Question

How do you find the antiderivative of ${{\left( \cos \left( 2x \right) \right)}^{2}}$?

Answer 1

In this problem we need to calculate the antiderivative of the given function which is nothing but the integration of the given function. We can observe that the given equation contains the trigonometric function ${{\cos }^{2}}2x$. We will write this trigonometric function as $\dfrac{\cos 4x+1}{2}$. Now we will apply the integration to the above value. Here we will apply the integration to individual terms and use the integration formulas and simplify the equation to get the required result.

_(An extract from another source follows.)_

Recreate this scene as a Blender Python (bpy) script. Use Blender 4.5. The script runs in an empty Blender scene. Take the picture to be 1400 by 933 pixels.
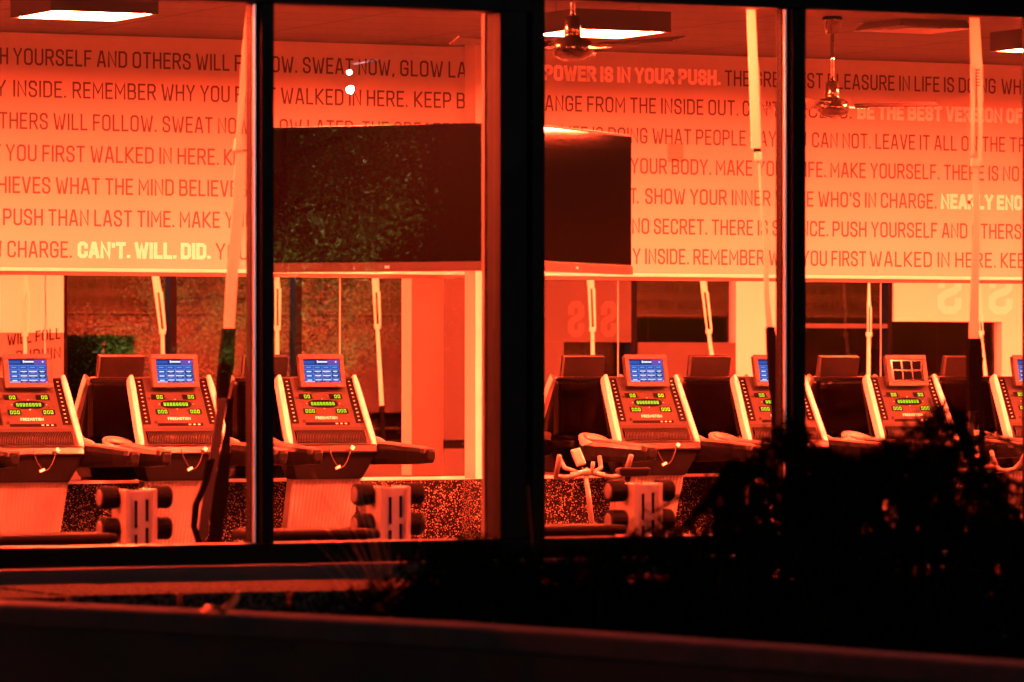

Complete step by step answer:
Given function, ${{\left( \cos \left( 2x \right) \right)}^{2}}$.
In trigonometry we have the formula $\cos 2x=2{{\cos }^{2}}x-1$. From this formula we can write the value of ${{\cos }^{2}}2x$ as
$\Rightarrow {{\cos }^{2}}2x=\dfrac{\cos 4x+1}{2}$
Integrating both sides of the above equation, then we will get
$\Rightarrow \int{{{\cos }^{2}}2xdx}=\int{\dfrac{\cos 4x+1}{2}dx}$
Applying the integration to all the terms individually in the above equation, then we will have
$\Rightarrow \int{{{\cos }^{2}}2xdx}=\dfrac{1}{2}\int{\cos 4xdx}+\dfrac{1}{2}\int{dx}$
We have the integration formula $\int{\cos axdx}=\dfrac{\sin ax}{a}+C$. Applying this formula in the above equation, then we will get
$\Rightarrow \int{{{\cos }^{2}}2xdx}=\dfrac{1}{2}\left[ \dfrac{\sin 4x}{4} \right]+\dfrac{1}{2}\int{dx}+C$
Simplifying the above equation, then we will have
$\Rightarrow \int{{{\cos }^{2}}2xdx}=\dfrac{\sin 4x}{8}+\dfrac{1}{2}\int{dx}+C$
Now we have the integration formula $\int{dx}=x+C$. Applying this formula in the above equation, then we will get
$\Rightarrow \int{{{\cos }^{2}}2xdx}=\dfrac{\sin 4x}{8}+\dfrac{1}{2}\left( x \right)+C$
Simplifying the above equation, then we will have
$\Rightarrow \int{{{\cos }^{2}}2xdx}=\dfrac{\sin 4x}{8}+\dfrac{x}{2}+C$

Note: For this problem we can also use the substitution method to get the required result. You can consider the substitution $u=2x$, the differentiation of above value $du=2dx$. We will use both the above values and integration formulas to get the integration value of the given equation.